Wind and solar power are non-dispatchable. Such power is normally sold before any other bids, at a pre-determined rate for each supplier. Any excess is sold to another grid operator, or stored, using pumped-storage hydroelectricity, or in the worst case, curtailed. The HVDC Cross-Channel line between England and France is bidirectional, but is normally used to purchase power from France. Allocation is done by bidding.
Driving factors
In addition to production costs, electricity prices are set by supply and demand. Everything from salmon migration to forest fires can affect power prices. However, some fundamental drivers are the most likely to be considered.
Power quality
Transmission, production and consuming electrical power associated with excessive Total Harmonic Distortions (THD) and not unity Power Factor (PF) would be costly for owners. Cost of PF and THD impact is difficult to estimate, but it causes heat and vibration, malfunctioning and even meltdowns. The electric company monitors the transmission level. A spectrum of compensation devices mitigate bad outcomes, but improvements can be achieved only with real-time Correction devices (old style switching type, modern low-speed DSP driven and near real-time ). Most modern devices reduce problems, while maintaining return on investment and significant reduction of ground currents. Another reason to mitigate the problems is to reduce operation and generation costs, which is commonly done by Electric Power Distribution companies in conjunction with generation companies. Power quality problems can cause erroneous responses from many kinds of analog and digital equipment, where the response could be unpredictable.
Phase balancing
Most common distribution network and generation is done with 3 phase structures, with special attention paid to the phase balancing and resulting reduction of ground current. It is true for industrial or commercial networks where most power is used in 3 phase machines, but light commercial and residential users do not have real-time phase balancing capabilities. Often this issue leads to unexpected equipment behavior or malfunctions and in extreme cases fires. For example, sensitive professional analogue or digital recording equipment must be connected to well-balanced and grounded power networks. To determine and mitigate the cost of the unbalanced electricity network, electric companies in most cases charge by demand or as a separate category for heavy unbalanced A few simple techniques are available for balancing that require fast computing and real-time modeling.
Weather
Studies show that generally demand for electricity is driven largely by temperature. Heating demand in the winter and cooling demand (air conditioners) in the summer are what primarily drive the seasonal peaks in most regions. Heating degree days and cooling degree days help measure energy consumption by referencing the outdoor temperature above and below 65 degrees Fahrenheit, a commonly accepted baseline.
Hydropower availability
Snowpack, streamflows, seasonality, salmon, etc. all affect the amount of water that can flow through a dam at any given time. Forecasting these variables predicts the available potential energy for a dam for a given period. Some regions such as the Egypt, China and the Pacific Northwest get significant generation from hydroelectric dams.
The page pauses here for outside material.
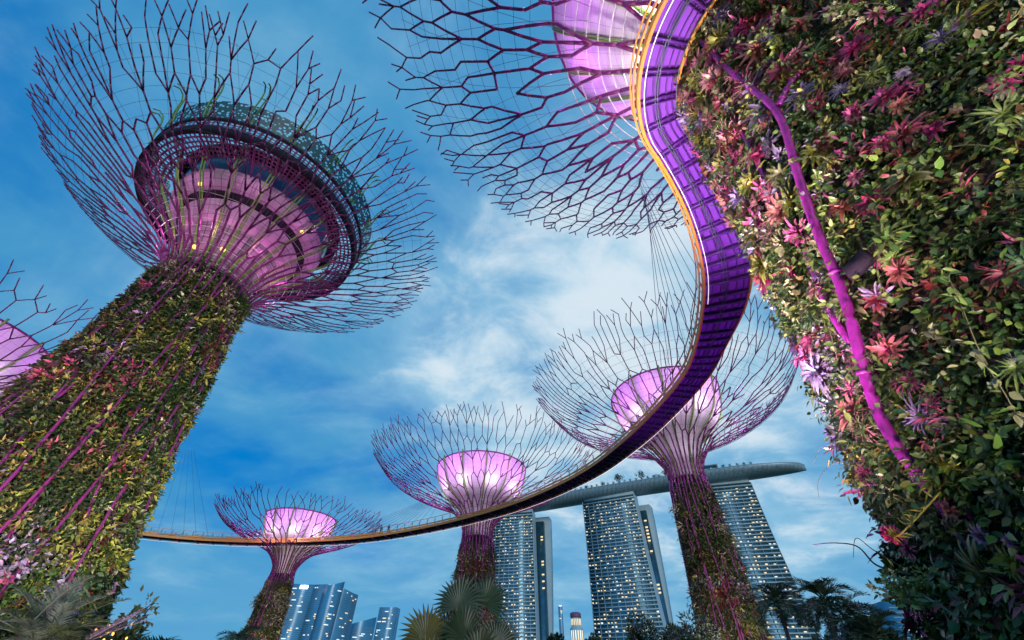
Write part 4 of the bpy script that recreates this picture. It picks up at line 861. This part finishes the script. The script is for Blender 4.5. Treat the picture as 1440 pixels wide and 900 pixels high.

Power plant and transmission outages
Whether planned or unplanned, outages affect the total amount of power that is available to the grid.
Fuel prices
The fuel used to generate electricity is the primary cost incurred by electrical generation companies. This will change as more renewable energy is used. Capital costs are the primary cost of solar and wind energy because they have no fuel cost.
Economic health
During times of economic hardship, many factories cut back production due to a reduction of consumer demand and therefore reduce production-related electrical demand.